Entgegen den Urteilen der Gerichte erster und zweiter Instanz sieht der OGH nicht nur die Admiral Prater Casinos als Betreiber der Glücksspielgeräte in der Verantwortung, sondern auch die Novomatic AG als Mutterkonzern und Johann Graf als Alleineigentümer der Novomatic. Das Erstgericht müsse nun den Vorwurf der Kläger prüfen, dass die Novomatic AG und Firmeneigentümer Johann Graf vorsätzlich an den Verstößen beteiligt waren und die Strategie der Admiral Prater Casinos bestimmt haben. "Wenn bewiesen werden kann, dass diese beiden vorsätzlich am illegalen Glücksspiel beteiligt waren, haften sie auch", so Ozlberger. Die Aussichten, beim Erstgericht nun auch die Verantwortung der Muttergesellschaft und des Alleineigentümers bestätigt zu bekommen, seien "nicht so schlecht".
Bestimmungen des kleinen Glücksspiels
Die in Wien dafür zuständige Magistratsabteilung (MA 36) hatte Novomatic nur allgemein den Betrieb einer bestimmten Anzahl von Münzspielautomaten genehmigt, ohne festzulegen, welche Geräte gemeint waren. Das habe zwar dem Betreiber ermöglicht, die Geräte jederzeit auszutauschen, führte aber dazu, dass sich Novomatic nicht auf eine Genehmigung bestimmter Gerätetypen berufen könne, heißt es im Spruch des OGH. Daher könne Novomatic nicht geltend machen, dass die spezifischen Geräte nicht mehr unter die Bestimmungen des kleinen Glücksspiels - mit Einschränkungen bei Einsatz und Gewinn - fielen. Das unterscheide die Situation in Wien von jener in der Steiermark, wo konkrete Geräte genehmigt wurden. Auch sei in den Bescheiden ausdrücklich gestanden, dass die Grenzen des kleinen Glücksspiels eingehalten werden müssen, ergänzte Ozlberger.

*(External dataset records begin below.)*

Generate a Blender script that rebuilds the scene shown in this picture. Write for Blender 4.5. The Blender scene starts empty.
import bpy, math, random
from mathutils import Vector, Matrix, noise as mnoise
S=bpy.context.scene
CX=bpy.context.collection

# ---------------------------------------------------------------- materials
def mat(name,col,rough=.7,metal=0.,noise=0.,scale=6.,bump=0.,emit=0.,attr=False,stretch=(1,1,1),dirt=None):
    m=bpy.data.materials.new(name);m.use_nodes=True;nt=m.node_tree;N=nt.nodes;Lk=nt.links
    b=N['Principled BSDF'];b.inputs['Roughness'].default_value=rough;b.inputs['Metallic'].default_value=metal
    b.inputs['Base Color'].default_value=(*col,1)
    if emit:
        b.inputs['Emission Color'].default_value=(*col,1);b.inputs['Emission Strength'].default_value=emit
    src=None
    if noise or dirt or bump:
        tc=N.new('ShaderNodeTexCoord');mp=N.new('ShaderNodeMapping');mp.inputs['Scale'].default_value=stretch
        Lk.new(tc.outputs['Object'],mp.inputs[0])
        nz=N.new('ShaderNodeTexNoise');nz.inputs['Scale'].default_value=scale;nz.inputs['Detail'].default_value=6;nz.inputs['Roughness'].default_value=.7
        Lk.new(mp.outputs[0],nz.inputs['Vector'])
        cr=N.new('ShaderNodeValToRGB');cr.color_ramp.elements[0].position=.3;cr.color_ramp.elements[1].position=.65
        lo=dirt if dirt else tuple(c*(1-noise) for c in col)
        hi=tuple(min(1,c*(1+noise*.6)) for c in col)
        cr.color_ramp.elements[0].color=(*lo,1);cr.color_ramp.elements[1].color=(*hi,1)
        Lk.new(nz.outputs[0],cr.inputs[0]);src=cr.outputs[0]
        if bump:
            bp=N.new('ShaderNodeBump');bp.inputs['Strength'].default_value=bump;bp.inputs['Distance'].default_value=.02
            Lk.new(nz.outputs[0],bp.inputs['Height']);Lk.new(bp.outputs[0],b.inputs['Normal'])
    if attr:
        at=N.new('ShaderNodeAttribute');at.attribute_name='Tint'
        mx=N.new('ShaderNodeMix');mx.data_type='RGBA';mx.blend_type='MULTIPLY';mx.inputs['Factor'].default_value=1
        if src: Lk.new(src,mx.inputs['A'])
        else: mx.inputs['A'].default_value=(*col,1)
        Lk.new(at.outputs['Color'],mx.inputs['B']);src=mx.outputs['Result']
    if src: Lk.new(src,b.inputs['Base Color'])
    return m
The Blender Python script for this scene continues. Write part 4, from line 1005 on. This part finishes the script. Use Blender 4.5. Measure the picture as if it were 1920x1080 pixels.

Die Automaten unterlagen also den Bestimmungen des kleinen Glücksspiels mit Höchstgrenzen für den Einsatz und den ausgespielten Gewinn. Da diese überschritten wurden, waren die Spiele an diesen Automaten unwirksam. "Der Verlierer kann die bezahlte Spielschuld zurückfordern", so der OGH. Der Beweis sei schwierig, aber immer wieder möglich, sagt Ozlberger, das zeige auch der vorliegende Fall.
Der Prozess läuft seit 2013. Das Landesgericht Wiener Neustadt hatte in erster Instanz geurteilt, dass die Grenzen des kleinen Glücksspiels überschritten wurden und dem Kläger 107.000 Euro samt Zinsen zustehen. Das Oberlandesgericht Wien als zweite Instanz meinte hingegen, es lägen rechtskräftige Konzessionen vor, daher seien die Spiele nicht illegal gewesen, auch wenn die Einsatzgrenzen überschritten wurden. Diese Auffassung hat nun der OGH in der Revision zurückgewiesen, weil nicht die konkreten Gerätetypen genehmigt waren. Der Spruch des Höchstgerichts ist rechtskräftig - für Spieler ist damit die Möglichkeit auf Rückerstattung des verlorenen Geldes geebnet, sagt Ozlberger.